More importantly, Civil War Memory is a place where you can find information on the most popular and pervasive Lost Cause myths that continue to resonate in certain communities. No subject has received more attention on my site than the myth of the black Confederate soldier. The subject functions as the perfect case study for a blog devoted to how Americans have chosen to remember their Civil War. Much of my attention has been devoted to challenging the Lost Cause-inspired literature, the organizations that perpetuate these stories and why, as well as introducing the latest scholarship by such historians as Bruce Levine. Peter Carmichael recently shared a conference paper on the subject, which garnered an impressive number of reader comments. My approach has been not so much to dismiss these stories, but to bring to bear a sharper analytical focus for those readers who are willing to step back and proceed with care. I am convinced that the discussion which ensued in the comments section in response to this particular post is hands down the most sophisticated dialogue on the subject to be found on the Web.

The real benefit, however, is the potential for long-term influence as students and Civil War enthusiasts alike spend more time gathering information through keyword searches on the many Web browsers now available. Given the popularity of the subject within the Confederate heritage community, it is not surprising to learn that a Google search for “black Confederates” will send you immediately to a list of their own Websites, many of which are hosted by individual chapters of the Sons of Confederate Veterans who are this subject’s most vocal advocates. Just a few years ago, you would have been hard pressed to find one of my posts ranked within the top 10 Google pages, but that has gradually changed with a larger audience as well as links from other Websites and blogs. Do a Google search for “Civil War Memory” or “Civil War Sesquicentennial,” or search for a prominent historian in the field, and more than likely your list will include a post from my site. The point is that high traffic and links from external sites can turn a blog into a useful site within a ranking algorithm that does not judge content based on quality or credentials.
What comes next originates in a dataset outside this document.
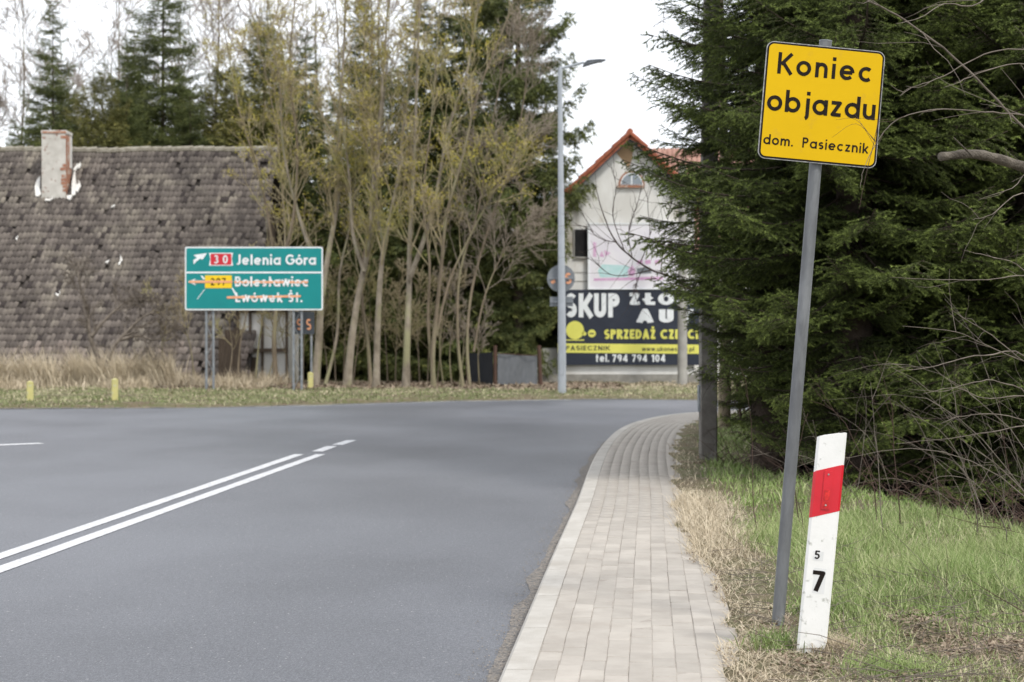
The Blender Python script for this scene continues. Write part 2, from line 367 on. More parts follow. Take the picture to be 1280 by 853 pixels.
def sheet(name, pts_l, pts_r, z, m, parent=None):
    V = [(x, y, z) for x, y in pts_l]+[(x, y, z) for x, y in pts_r]; n = len(pts_l)
    Q = np.array([(i, n+i, n+i+1, i+1) for i in range(n-1)])
    return obj_np(name, np.array(V), Q, m, parent)
def strip(name, p0, p1, w, parent, n=12, jag=.004):
    p0 = np.array(p0); p1 = np.array(p1); d = p1-p0; d = d/np.hypot(*d); nn = np.array([-d[1], d[0]]); rr = random.Random(name+str(p0[0])); L, R = [], []
    for i in range(n+1):
        c = p0+(p1-p0)*i/n; L.append(c+nn*(w/2+rr.uniform(-jag, jag))); R.append(c-nn*(w/2+rr.uniform(-jag, jag)))
    return sheet(name, L, R, .004, M['paint'], parent)
def gp(x, y): d = gd(y); return ((x-640)/F*d, d)
def ext(a, b, y): t = (y-a[1])/(b[1]-a[1]); return (a[0]+(b[0]-a[0])*t, y)
a, b = gp(0, 712.5), gp(401, 568.3); strip('centre_line', ext(a, b, -6), b, .125, road, 60)
a, b = gp(0, 696.0), gp(374, 568.3); strip('centre_line', ext(a, b, -6), b, .125, road, 60)
strip('lane_dash', (-2.52, 21.75), (-2.44, 22.8), .15, road); strip('lane_dash', (-2.40, 23.05), (-2.30, 24.1), .15, road)
strip('lane_dash', (-7.9, 22.4), (-6.55, 23.4), .24, road); strip('lane_dash', (-11.4, 20.9), (-10.0, 21.6), .14, road)
# far edge line in worn white
L_, R_ = [], []
for X in np.linspace(-5.4, 1.4, 40): y = float(far_edge(X)); L_.append((X, y-.22)); R_.append((X, y-.34))
sheet('edge_line', L_, R_, .004, M['paint'], road)
# grit along the gutter
Lp, Rp = [], []; rr = random.Random(4)
for i in range(260):
    s = 2.5+i*.13; a, t = kerb_at(s, .01); w = .05+.09*vnoise(np.array(s*1.0), np.array(.5), 1.7, 3)+rr.uniform(-.006, .006); b = kerb_at(s, -float(w))[0]; Lp.append(b); Rp.append(a)
g = sheet('gutter_grit', Lp, Rp, .005, M['dirt']); tag(g, kind='stuff')
g['label'] = 'sandy grit gathered along the foot of the kerb'
rs = np.random.default_rng(11)
def scatter_grit(n, spread, s0, s1, szr):
    V, T = [], []
    for i in range(n):
        s = s0+(s1-s0)*rs.random()**1.5; off = -abs(rs.normal(0, spread))-.005; p, _ = kerb_at(s, off); r = rs.uniform(*szr)
        c = np.array([p[0], p[1], .006+r*.3]); b = len(V)
        for k in range(5):
            an = 2*PI*k/5+rs.random(); V.append(c+np.array([math.cos(an)*r*rs.uniform(.7,1.2), math.sin(an)*r, -r*.3]))
        V.append(c+np.array([0, 0, r*.5]))
        for k in range(5): T.append((b+k, b+(k+1) % 5, b+5))
    return np.array(V), np.array(T)
V, T = scatter_grit(5200, .085, 4, 26, (.0015, .007))
tag(obj_np('gravel', V, T, M['dirt']), 'loose grit and small stones beside the kerb', kind='stuff')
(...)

Attention to sensitive topics such as black Confederates does come with its share of challenges and frustrations. The decision to engage the general public in discussions about the Lost Cause and other topics is a walk on the slippery rocks. For some the simple act of asking questions or engaging in interpretation about the evolution of certain narratives is perceived as a threat to the identity and understanding of specific demographics, especially those with a regional affiliation or historical connection to the South. For a blog devoted to how Americans have chosen to remember the past and the political implications of those choices, this often leads to heated exchanges. I’ve been the target of just about every insult in the book that could be applied to a carpetbagger from New Jersey who dares to write about Robert E. Lee, Stonewall Jackson and the rest of the Confederate pantheon. At the same time, blogging has helped to clarify the language and generalizations that I wielded too easily in the early life of this site. I’ve become much more sensitive to the fault lines within our Civil War community and have refrained from employing the “neo-Confederate” label, for instance, to dismiss or minimize those who approach the past from a different perspective and set of motives. As much as I would like to think that I’ve persuaded readers to question certain Lost Cause dogmas, I must admit that my readers have forced me to acknowledge my own biases and assumptions about the past as well.
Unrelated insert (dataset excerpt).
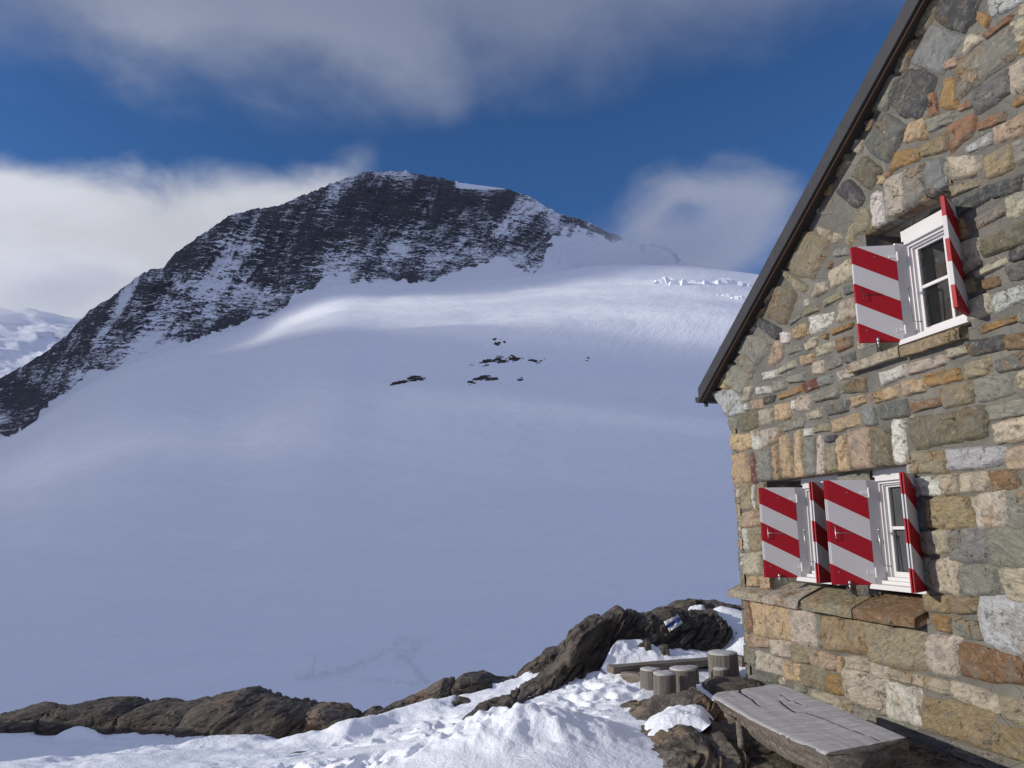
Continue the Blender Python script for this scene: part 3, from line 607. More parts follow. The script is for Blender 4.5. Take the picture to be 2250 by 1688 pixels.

Surprisingly, the most common insult hurled in my direction is to accuse me of being an academic. Regardless of how many times I remind my readers that I am a high school teacher and not a college professor, I am continually identified as a liberal-socialist-northern revisionist, who is both anti-religion and anti-South. This constant refrain, while worth a few laughs, ought to concern all of us, because it reflects a fundamental misunderstanding of the historical profession as well as the research process and the dissemination of that research through various types of publications. Many Civil War enthusiasts simply do not understand what is involved in the writing and research of critical or analytical history. Although some of this suspicion of academia is a product of the politicization of history that has taken place over the past few years, much of it can be attributed to too few professional historians engaging the general public online. This problem is especially acute within the Civil War community, where the mistrust of professional historians has been fueled by Confederate ideologues who have succeeded in mobilizing public opinion through misinformation. As long as they monopolize the Internet, they will continue to exercise a great deal of influence on how the general public conceptualizes the central issues of the war.

I am not suggesting that the solution is to start your own blog. Blogging takes time, patience, and even a certain psychological profile. What I will suggest is that it matters that Brian Dirck is blogging about Lincoln at A. Lincoln Blog, and that Mark Grimsley, Brooks Simpson, and Ethan Rafuse blog together at Civil Warriors. I like to think that as a group we are not only raising the level of public discourse and introducing the general public to subjects each of us can claim some expertise in, but that we are redefining the idea of what it means to be historians and teachers. Constructive dialogue is always desirable. With the Civil War sesquicentennial right around the corner, it is crucial that state commissions, professional organizations, and historians think critically and imaginatively about how to use the Internet to educate the general public. The numbers of Americans who will attend a conference, museum exhibit or read a book between 2011 and 2015 will pale in comparison with the reach of various Websites. I believe we have the opportunity and responsibility to contribute to and shape that content.